▶ **Aim**
In the entries below, find the line containing "Recreate this scene". Copy it and all lines after it, exactly, through the end.

▶ **Entries provided**
+ + +

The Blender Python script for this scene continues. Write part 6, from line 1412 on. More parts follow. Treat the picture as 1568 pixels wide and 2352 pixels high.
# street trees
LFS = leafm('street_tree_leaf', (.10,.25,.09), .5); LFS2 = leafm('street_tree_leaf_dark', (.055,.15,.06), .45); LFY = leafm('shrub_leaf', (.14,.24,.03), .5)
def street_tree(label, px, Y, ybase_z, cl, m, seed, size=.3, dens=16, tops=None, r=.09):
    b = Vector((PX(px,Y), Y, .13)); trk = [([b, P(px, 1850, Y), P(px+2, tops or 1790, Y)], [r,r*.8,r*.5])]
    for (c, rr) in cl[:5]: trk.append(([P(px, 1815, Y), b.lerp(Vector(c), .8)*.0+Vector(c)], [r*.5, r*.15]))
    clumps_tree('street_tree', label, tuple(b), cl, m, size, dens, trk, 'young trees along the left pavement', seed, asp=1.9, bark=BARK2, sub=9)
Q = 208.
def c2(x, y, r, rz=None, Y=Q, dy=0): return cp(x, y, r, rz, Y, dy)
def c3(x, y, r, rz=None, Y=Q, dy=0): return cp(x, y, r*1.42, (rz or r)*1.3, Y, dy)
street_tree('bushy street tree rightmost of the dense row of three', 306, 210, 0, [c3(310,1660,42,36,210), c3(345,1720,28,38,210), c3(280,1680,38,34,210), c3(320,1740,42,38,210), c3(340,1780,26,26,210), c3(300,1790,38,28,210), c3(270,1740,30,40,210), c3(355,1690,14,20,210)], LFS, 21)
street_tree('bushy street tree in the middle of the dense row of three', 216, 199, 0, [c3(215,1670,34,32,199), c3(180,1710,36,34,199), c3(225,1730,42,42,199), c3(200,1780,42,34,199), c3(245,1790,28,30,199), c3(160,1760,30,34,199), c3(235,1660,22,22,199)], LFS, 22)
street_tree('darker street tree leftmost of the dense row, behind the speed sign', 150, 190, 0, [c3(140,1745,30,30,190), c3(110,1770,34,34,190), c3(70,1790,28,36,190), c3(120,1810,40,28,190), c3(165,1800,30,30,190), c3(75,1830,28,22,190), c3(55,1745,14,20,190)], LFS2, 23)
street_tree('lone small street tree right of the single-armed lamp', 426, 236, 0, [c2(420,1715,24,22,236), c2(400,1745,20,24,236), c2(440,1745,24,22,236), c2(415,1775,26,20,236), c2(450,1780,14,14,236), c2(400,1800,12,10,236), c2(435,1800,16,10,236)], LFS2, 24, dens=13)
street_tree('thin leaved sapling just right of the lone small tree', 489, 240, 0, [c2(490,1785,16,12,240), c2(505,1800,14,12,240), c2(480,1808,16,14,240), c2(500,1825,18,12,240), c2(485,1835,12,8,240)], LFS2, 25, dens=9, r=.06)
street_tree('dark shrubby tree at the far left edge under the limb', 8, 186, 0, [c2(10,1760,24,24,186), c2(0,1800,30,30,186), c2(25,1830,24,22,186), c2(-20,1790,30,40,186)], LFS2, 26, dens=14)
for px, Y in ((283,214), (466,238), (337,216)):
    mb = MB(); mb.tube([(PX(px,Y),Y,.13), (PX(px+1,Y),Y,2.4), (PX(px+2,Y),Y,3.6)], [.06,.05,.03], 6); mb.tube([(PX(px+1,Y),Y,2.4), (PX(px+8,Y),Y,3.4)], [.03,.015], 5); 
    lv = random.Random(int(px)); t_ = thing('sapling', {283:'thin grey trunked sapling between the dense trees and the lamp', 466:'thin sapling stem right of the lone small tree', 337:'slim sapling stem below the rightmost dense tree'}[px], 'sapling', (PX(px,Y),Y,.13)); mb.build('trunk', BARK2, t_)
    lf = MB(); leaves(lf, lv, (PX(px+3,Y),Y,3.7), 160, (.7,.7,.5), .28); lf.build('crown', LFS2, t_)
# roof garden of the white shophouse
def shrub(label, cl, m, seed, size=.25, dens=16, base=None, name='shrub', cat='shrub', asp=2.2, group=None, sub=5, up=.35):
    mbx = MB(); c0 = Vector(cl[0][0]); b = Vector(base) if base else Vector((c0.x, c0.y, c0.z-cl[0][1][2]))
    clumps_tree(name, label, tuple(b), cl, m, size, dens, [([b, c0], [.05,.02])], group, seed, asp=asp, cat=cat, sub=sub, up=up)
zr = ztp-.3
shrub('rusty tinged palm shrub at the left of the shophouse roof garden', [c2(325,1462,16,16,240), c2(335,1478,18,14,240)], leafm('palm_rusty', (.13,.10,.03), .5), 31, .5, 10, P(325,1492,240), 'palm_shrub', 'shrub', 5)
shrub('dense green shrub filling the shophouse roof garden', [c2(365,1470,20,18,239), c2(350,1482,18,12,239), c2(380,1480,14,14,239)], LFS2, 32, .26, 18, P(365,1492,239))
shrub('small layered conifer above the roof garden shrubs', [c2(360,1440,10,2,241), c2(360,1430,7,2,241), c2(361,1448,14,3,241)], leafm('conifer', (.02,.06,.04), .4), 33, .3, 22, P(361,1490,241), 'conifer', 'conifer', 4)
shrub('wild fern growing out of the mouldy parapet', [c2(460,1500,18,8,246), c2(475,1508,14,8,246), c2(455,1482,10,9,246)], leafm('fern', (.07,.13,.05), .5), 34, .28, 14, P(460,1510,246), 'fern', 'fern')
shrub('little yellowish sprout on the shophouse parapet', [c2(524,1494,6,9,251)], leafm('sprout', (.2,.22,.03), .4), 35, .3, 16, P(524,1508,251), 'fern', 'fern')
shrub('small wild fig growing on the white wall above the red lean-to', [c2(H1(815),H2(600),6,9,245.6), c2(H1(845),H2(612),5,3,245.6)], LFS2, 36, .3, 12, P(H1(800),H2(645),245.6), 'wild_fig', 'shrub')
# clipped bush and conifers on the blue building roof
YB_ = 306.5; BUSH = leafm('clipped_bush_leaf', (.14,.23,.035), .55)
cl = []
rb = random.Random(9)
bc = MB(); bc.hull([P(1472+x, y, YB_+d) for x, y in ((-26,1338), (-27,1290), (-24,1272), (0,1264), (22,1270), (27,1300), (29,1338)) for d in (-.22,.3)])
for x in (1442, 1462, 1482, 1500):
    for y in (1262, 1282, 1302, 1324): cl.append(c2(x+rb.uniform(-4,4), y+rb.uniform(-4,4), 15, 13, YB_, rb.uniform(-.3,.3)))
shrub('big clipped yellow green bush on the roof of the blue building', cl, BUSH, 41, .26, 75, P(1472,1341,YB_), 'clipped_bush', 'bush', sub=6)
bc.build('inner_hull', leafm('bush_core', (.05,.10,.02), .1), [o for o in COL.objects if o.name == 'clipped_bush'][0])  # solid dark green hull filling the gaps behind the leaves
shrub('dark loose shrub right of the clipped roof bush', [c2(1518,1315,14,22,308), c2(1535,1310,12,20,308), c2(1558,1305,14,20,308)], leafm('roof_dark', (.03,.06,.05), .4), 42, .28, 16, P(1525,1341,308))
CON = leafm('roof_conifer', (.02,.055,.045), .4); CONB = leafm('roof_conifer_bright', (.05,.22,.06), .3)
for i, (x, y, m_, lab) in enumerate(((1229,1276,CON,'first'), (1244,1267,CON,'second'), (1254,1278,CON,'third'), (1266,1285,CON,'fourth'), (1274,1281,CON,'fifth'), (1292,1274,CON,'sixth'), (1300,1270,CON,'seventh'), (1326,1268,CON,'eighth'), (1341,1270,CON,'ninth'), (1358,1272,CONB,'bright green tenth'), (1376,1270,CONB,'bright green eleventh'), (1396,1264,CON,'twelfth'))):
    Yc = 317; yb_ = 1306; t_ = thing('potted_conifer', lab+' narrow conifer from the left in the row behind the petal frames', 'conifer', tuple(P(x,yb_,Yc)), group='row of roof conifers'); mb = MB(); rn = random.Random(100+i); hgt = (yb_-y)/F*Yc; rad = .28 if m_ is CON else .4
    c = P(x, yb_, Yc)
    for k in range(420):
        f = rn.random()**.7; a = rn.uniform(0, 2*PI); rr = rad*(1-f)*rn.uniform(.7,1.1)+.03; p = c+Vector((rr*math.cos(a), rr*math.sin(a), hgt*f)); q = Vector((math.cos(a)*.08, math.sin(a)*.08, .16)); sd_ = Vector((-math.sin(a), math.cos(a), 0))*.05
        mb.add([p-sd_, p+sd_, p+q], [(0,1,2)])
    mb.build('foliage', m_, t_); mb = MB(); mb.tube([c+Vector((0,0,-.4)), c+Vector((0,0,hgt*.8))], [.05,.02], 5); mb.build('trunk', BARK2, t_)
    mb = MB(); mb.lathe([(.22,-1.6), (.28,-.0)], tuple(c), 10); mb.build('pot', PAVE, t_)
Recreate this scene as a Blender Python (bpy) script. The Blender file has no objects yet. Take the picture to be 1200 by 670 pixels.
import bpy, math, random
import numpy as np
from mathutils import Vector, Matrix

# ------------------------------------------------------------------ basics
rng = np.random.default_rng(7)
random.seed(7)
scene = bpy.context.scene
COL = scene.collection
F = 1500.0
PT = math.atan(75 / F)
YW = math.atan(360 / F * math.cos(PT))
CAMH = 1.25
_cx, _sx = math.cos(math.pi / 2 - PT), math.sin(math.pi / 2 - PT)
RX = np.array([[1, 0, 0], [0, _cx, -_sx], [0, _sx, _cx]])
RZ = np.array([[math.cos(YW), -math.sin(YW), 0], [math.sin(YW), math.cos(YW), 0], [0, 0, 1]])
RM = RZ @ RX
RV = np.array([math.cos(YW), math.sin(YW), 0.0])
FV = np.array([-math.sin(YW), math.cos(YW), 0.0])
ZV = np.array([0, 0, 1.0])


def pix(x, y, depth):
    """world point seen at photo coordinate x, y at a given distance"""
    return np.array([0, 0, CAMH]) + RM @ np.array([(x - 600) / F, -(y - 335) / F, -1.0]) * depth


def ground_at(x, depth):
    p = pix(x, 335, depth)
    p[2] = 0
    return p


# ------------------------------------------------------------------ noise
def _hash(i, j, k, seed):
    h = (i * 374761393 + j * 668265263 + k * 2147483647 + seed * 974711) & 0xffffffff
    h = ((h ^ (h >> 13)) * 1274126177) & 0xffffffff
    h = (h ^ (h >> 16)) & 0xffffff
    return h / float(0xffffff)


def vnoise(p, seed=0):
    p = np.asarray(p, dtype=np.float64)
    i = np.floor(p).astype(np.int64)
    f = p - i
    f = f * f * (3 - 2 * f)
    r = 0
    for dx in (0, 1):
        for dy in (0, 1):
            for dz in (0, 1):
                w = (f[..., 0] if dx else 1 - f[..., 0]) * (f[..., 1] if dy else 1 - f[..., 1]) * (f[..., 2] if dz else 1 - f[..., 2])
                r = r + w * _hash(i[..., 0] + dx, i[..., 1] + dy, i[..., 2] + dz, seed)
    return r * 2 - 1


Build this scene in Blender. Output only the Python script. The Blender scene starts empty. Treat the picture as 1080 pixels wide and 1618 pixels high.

+ + +

▶ **Complete response**
Recreate this scene as a Blender Python (bpy) script. The Blender file has no objects yet. Take the picture to be 1200 by 670 pixels.
import bpy, math, random
import numpy as np
from mathutils import Vector, Matrix

# ------------------------------------------------------------------ basics
rng = np.random.default_rng(7)
random.seed(7)
scene = bpy.context.scene
COL = scene.collection
F = 1500.0
PT = math.atan(75 / F)
YW = math.atan(360 / F * math.cos(PT))
CAMH = 1.25
_cx, _sx = math.cos(math.pi / 2 - PT), math.sin(math.pi / 2 - PT)
RX = np.array([[1, 0, 0], [0, _cx, -_sx], [0, _sx, _cx]])
RZ = np.array([[math.cos(YW), -math.sin(YW), 0], [math.sin(YW), math.cos(YW), 0], [0, 0, 1]])
RM = RZ @ RX
RV = np.array([math.cos(YW), math.sin(YW), 0.0])
FV = np.array([-math.sin(YW), math.cos(YW), 0.0])
ZV = np.array([0, 0, 1.0])


def pix(x, y, depth):
    """world point seen at photo coordinate x, y at a given distance"""
    return np.array([0, 0, CAMH]) + RM @ np.array([(x - 600) / F, -(y - 335) / F, -1.0]) * depth


def ground_at(x, depth):
    p = pix(x, 335, depth)
    p[2] = 0
    return p


# ------------------------------------------------------------------ noise
def _hash(i, j, k, seed):
    h = (i * 374761393 + j * 668265263 + k * 2147483647 + seed * 974711) & 0xffffffff
    h = ((h ^ (h >> 13)) * 1274126177) & 0xffffffff
    h = (h ^ (h >> 16)) & 0xffffff
    return h / float(0xffffff)


def vnoise(p, seed=0):
    p = np.asarray(p, dtype=np.float64)
    i = np.floor(p).astype(np.int64)
    f = p - i
    f = f * f * (3 - 2 * f)
    r = 0
    for dx in (0, 1):
        for dy in (0, 1):
            for dz in (0, 1):
                w = (f[..., 0] if dx else 1 - f[..., 0]) * (f[..., 1] if dy else 1 - f[..., 1]) * (f[..., 2] if dz else 1 - f[..., 2])
                r = r + w * _hash(i[..., 0] + dx, i[..., 1] + dy, i[..., 2] + dz, seed)
    return r * 2 - 1


Build this scene in Blender. Output only the Python script. The Blender scene starts empty. Treat the picture as 1080 pixels wide and 1618 pixels high.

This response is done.